# Records from a collection
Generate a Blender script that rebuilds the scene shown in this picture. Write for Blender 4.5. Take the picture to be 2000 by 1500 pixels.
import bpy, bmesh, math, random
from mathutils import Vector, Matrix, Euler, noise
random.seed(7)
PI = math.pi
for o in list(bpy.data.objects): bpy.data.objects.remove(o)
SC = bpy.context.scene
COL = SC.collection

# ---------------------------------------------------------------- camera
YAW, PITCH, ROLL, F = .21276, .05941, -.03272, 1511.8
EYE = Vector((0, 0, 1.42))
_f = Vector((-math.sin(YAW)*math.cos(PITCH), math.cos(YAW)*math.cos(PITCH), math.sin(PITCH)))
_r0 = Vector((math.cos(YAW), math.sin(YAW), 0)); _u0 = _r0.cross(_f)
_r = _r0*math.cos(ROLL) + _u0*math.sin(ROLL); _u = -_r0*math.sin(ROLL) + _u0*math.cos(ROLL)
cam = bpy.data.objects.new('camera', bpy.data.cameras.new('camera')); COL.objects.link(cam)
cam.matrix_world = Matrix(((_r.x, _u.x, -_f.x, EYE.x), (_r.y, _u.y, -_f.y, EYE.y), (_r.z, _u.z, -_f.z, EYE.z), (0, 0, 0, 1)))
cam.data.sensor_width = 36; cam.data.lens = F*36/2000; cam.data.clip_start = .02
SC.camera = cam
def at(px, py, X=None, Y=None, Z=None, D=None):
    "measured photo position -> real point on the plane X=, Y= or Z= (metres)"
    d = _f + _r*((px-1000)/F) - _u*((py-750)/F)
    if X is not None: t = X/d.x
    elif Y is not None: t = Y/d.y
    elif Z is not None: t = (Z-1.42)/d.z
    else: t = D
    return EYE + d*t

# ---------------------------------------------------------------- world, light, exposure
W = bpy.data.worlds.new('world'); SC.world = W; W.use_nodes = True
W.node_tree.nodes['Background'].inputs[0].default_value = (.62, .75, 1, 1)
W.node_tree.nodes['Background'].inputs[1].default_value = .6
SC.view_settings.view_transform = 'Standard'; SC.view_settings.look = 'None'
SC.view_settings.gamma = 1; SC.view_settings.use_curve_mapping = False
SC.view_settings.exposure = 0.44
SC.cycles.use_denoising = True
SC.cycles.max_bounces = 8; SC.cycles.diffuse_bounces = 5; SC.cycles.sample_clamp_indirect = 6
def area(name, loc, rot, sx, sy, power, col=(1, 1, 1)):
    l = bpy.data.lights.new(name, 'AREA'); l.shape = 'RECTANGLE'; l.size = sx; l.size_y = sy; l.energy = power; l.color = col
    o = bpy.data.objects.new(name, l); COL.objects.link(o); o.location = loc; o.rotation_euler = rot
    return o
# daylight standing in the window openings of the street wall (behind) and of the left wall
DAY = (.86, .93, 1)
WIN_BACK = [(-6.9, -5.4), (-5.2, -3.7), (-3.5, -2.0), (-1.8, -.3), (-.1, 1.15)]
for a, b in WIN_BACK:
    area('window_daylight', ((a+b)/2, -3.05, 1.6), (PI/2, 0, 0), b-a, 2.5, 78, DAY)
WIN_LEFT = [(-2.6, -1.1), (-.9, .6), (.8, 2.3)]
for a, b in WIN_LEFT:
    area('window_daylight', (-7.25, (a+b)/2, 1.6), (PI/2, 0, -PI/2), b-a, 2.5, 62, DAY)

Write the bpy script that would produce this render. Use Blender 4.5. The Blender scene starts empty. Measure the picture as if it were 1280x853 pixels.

# EXERCISE TASK
Repeat the records above exactly.

# THE SOLUTION
Generate a Blender script that rebuilds the scene shown in this picture. Write for Blender 4.5. Take the picture to be 2000 by 1500 pixels.
import bpy, bmesh, math, random
from mathutils import Vector, Matrix, Euler, noise
random.seed(7)
PI = math.pi
for o in list(bpy.data.objects): bpy.data.objects.remove(o)
SC = bpy.context.scene
COL = SC.collection

# ---------------------------------------------------------------- camera
YAW, PITCH, ROLL, F = .21276, .05941, -.03272, 1511.8
EYE = Vector((0, 0, 1.42))
_f = Vector((-math.sin(YAW)*math.cos(PITCH), math.cos(YAW)*math.cos(PITCH), math.sin(PITCH)))
_r0 = Vector((math.cos(YAW), math.sin(YAW), 0)); _u0 = _r0.cross(_f)
_r = _r0*math.cos(ROLL) + _u0*math.sin(ROLL); _u = -_r0*math.sin(ROLL) + _u0*math.cos(ROLL)
cam = bpy.data.objects.new('camera', bpy.data.cameras.new('camera')); COL.objects.link(cam)
cam.matrix_world = Matrix(((_r.x, _u.x, -_f.x, EYE.x), (_r.y, _u.y, -_f.y, EYE.y), (_r.z, _u.z, -_f.z, EYE.z), (0, 0, 0, 1)))
cam.data.sensor_width = 36; cam.data.lens = F*36/2000; cam.data.clip_start = .02
SC.camera = cam
def at(px, py, X=None, Y=None, Z=None, D=None):
    "measured photo position -> real point on the plane X=, Y= or Z= (metres)"
    d = _f + _r*((px-1000)/F) - _u*((py-750)/F)
    if X is not None: t = X/d.x
    elif Y is not None: t = Y/d.y
    elif Z is not None: t = (Z-1.42)/d.z
    else: t = D
    return EYE + d*t

# ---------------------------------------------------------------- world, light, exposure
W = bpy.data.worlds.new('world'); SC.world = W; W.use_nodes = True
W.node_tree.nodes['Background'].inputs[0].default_value = (.62, .75, 1, 1)
W.node_tree.nodes['Background'].inputs[1].default_value = .6
SC.view_settings.view_transform = 'Standard'; SC.view_settings.look = 'None'
SC.view_settings.gamma = 1; SC.view_settings.use_curve_mapping = False
SC.view_settings.exposure = 0.44
SC.cycles.use_denoising = True
SC.cycles.max_bounces = 8; SC.cycles.diffuse_bounces = 5; SC.cycles.sample_clamp_indirect = 6
def area(name, loc, rot, sx, sy, power, col=(1, 1, 1)):
    l = bpy.data.lights.new(name, 'AREA'); l.shape = 'RECTANGLE'; l.size = sx; l.size_y = sy; l.energy = power; l.color = col
    o = bpy.data.objects.new(name, l); COL.objects.link(o); o.location = loc; o.rotation_euler = rot
    return o
# daylight standing in the window openings of the street wall (behind) and of the left wall
DAY = (.86, .93, 1)
WIN_BACK = [(-6.9, -5.4), (-5.2, -3.7), (-3.5, -2.0), (-1.8, -.3), (-.1, 1.15)]
for a, b in WIN_BACK:
    area('window_daylight', ((a+b)/2, -3.05, 1.6), (PI/2, 0, 0), b-a, 2.5, 78, DAY)
WIN_LEFT = [(-2.6, -1.1), (-.9, .6), (.8, 2.3)]
for a, b in WIN_LEFT:
    area('window_daylight', (-7.25, (a+b)/2, 1.6), (PI/2, 0, -PI/2), b-a, 2.5, 62, DAY)

Write the bpy script that would produce this render. Use Blender 4.5. The Blender scene starts empty. Measure the picture as if it were 1280x853 pixels.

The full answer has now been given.